非対称な従属性
非対称な従属性とは、市場、または金融商品の期待収益率がベルカーブと比較して、上位側と下位側で非対称となった外形の曲線を描きます。そしてそれが、別の市場や金融商品の期待収益率の確率分布と似通った形状を持っている場合を指します。
従属性があるとは、異なる市場間で、市場価格の変動が同様の振る舞いをするテイルリスクを持つことです。
テイルリスクは、よく知られた用語で表現されるブラックスワン現象のことです。
株式、債券、他の市場で取引される金融商品は同じような価格変動で振る舞います。
その価格変動の時系列データが表す期待収益(損失)率の確率分布は、中央から左側の裾野である下位側のテイルが通常の正規分布に比較して厚いテイルをfatter テイル、ファットテイル、あるいはヘヴィテイルである表現します。
ファットテイルな事象とは、通常は非常に稀に発生する大きな価格変動が通常の分布の想定より高い頻度で発生することを示します。
観測済みの時系列データの挙動であれば、ファットテイルを示す分布は下落局面が高い頻度で発生したことを示しています。
中央の平均値からの隔たりは、変動の大きさを示します。
ある二つの市場(あるいは金融商品)において従属性があるということは、ファットテイルな事象も同期的に発生することがあることを意味します。
極値理論でも見られますが、通常より大きな変動は、複数の市場で同期して発生していることがあります。
コピュラは二つの確率分布の境界の振る舞いを記述します。
この非対称な従属性のリスクは、下落局面で二つの市場が同じ振る舞いをし、極端な変動が同時に発生することになります。
この他の市場に影響するリスクは、一旦発生すると比較的大きなものになります。
この非対称な従属性をヘッジする手段なないでしょうか。
この非対称な従属性をヘッジする方法についてコピュラの視点からヘッジするソリューションを検討してみましょう。
従属性は以下のように、逆方向に価格が変動する対象をバスケットにすることで、片方の振る舞いを打ち消しあうポートフォリオを生成することができます。
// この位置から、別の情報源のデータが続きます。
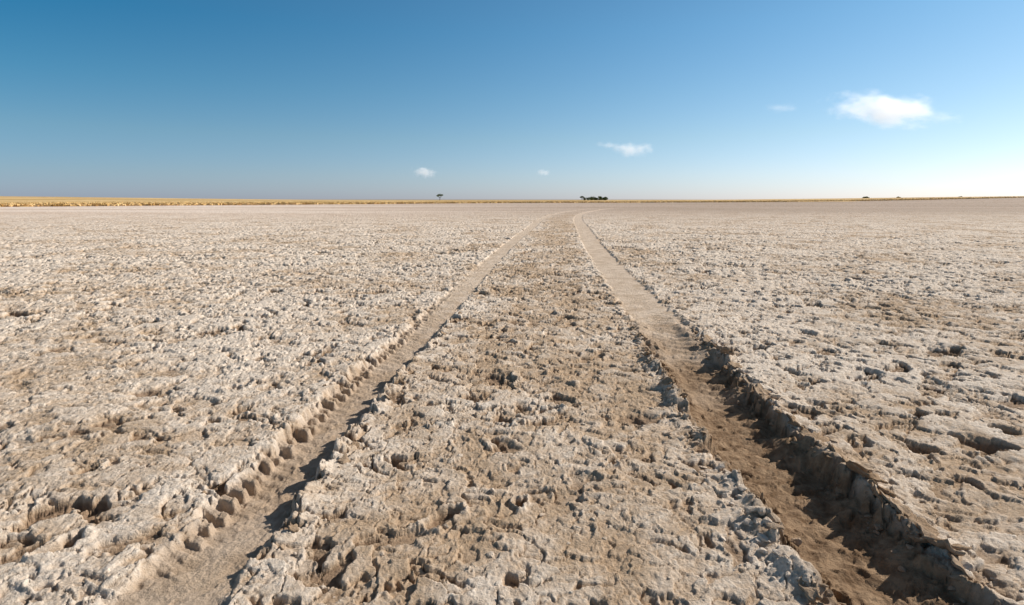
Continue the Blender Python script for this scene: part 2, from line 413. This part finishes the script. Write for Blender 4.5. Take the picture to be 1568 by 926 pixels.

以下の方法が考えられます。
非対称な従属性が変化すると、例えば、市場に特徴的な高い負の事象が発生する際は、株式と特定のコモディティーの負の相関が非常に高くなります。
この金融商品の組み合わせたポートフォリオはダウンサイドの非対称な従属性(Lower-Tail Asymetric Dependency)に強いポートフォリオになります。
ポートフォリオ選択における相関の歪み効果
ある市場における期待収益率と他の市場における期待収益率の相関の値を元にポートフォリオを構成します。
線形相関が高い場合、相関リスクがあり、異なる市場を跨いで、ダウンサイドイベントが伝播して行きます。従属性の強い市場、商品に関してはポートフォリオが晒されるリスクエクスポージャーは、ポートフォリオを構成する資産の従属性に関係します。
ボラティリティーフォーキャスト
ボラティリティーベースのデリバティブの取引は、テイルリスクをヘッジする候補になります。古典的なデルタヘッジはインデックスに対するオプションの組み合わせになります。
線形相関リスクのヘッジ
逆方向に価格が変動する資産を組み合わせる、資産クラス間の関係を調べることで、こうした資産が見つかれば、テイルリスクに強いポートフォリオを作ることができます。
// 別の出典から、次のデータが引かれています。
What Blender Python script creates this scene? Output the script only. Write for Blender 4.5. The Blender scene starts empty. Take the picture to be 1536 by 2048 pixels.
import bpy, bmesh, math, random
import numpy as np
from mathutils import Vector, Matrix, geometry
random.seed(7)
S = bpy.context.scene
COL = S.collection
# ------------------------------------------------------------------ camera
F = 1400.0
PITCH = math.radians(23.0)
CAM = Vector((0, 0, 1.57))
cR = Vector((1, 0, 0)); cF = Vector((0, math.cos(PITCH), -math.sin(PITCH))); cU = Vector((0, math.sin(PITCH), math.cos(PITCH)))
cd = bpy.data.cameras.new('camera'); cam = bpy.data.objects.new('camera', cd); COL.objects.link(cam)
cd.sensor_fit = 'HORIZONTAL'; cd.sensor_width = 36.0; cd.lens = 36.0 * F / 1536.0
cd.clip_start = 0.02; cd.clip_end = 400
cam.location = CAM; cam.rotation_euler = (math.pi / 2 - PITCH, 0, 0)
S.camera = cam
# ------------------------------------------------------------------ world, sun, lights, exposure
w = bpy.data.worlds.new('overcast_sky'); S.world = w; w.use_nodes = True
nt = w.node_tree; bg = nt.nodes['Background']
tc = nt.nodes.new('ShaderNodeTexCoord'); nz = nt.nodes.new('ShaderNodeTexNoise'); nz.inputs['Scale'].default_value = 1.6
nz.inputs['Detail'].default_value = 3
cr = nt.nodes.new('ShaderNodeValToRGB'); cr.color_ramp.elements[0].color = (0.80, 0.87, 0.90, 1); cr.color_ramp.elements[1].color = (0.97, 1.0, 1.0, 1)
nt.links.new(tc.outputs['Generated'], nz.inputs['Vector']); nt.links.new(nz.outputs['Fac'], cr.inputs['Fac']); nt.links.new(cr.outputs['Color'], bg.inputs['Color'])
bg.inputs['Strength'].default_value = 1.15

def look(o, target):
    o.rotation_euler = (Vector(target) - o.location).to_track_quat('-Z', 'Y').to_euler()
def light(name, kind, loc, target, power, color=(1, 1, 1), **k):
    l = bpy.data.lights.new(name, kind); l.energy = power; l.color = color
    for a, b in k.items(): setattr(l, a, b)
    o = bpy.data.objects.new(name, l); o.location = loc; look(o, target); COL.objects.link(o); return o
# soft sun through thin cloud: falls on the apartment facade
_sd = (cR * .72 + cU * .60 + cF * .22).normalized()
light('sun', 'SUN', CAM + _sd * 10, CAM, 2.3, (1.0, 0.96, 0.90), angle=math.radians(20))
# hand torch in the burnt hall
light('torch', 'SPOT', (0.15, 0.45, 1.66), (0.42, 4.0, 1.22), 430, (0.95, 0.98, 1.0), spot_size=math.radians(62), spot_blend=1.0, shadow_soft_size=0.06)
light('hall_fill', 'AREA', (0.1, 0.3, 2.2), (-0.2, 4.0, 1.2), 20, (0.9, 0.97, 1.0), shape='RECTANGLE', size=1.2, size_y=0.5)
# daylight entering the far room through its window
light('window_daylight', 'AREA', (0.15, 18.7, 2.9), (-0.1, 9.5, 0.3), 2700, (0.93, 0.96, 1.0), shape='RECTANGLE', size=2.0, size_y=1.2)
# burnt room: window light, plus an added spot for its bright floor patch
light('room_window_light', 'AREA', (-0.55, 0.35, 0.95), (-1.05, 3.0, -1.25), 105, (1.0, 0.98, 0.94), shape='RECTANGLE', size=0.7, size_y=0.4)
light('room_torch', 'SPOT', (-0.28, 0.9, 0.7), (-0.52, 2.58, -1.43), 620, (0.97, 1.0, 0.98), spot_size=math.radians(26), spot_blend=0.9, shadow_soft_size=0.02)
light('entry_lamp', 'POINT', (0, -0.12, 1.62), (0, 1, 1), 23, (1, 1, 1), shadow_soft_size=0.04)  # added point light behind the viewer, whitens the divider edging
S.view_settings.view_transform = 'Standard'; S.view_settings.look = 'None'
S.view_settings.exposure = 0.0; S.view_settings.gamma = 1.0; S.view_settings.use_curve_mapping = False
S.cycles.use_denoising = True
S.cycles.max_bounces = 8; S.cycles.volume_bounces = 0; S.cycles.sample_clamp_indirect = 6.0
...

ボラティリティーと相関の両方を組み合わせたハイブリッドな方法もあります。
コピュラの視点では、これらをヘッジすることができますが、コストとパフォーマンスのトレードオフは存在します。パフォーマンスを追求すれば、リスク許容度は低下しますが、パフォーマンスを抑えてもリスクヘッジを徹底したいケースの方が多いでしょう。こうした手法はいくつかありますが、取引コストを考慮して決めることになります。
市場間に従属性があれば、テイルイベント(極端な事象)は伝搬していきます。従属性は脆弱性になりますが、従属性が低い資産を選択して組んだポートフォリオは頑丈なポートフォリオということになります。これは分散、共分散アプローチにもつながりますが、コピュラでは線形相関以外の対象に適用できるという長所があります。
コピュラベースのポートフォリオで高いパフォーマンスの例は見かけませんが、バックテストでもリスクには頑丈です。コピュラを用いてヘッジする手法について追求してみても良いでしょう。ただし、リスク尺度と資産配分について、一般的な期待ショートフォールに関しても通じることですが、稀で極端な事象のために、資産配分が当初の意図とは全く外れたものになることがあります。
直近でそうした事象に遭遇した西海岸の企業の資産配分はどうだったでしょうか。期待ショートフォールは、そもそも期待物価上昇率を反映するものではありません。形式的な基準だけでは、極端な事象においては適用できないケースが現実に存在します。
どのようなヘッジでも特定のリスク尺度と資産配分を決定する前に、注意深く熟考しなければなりません。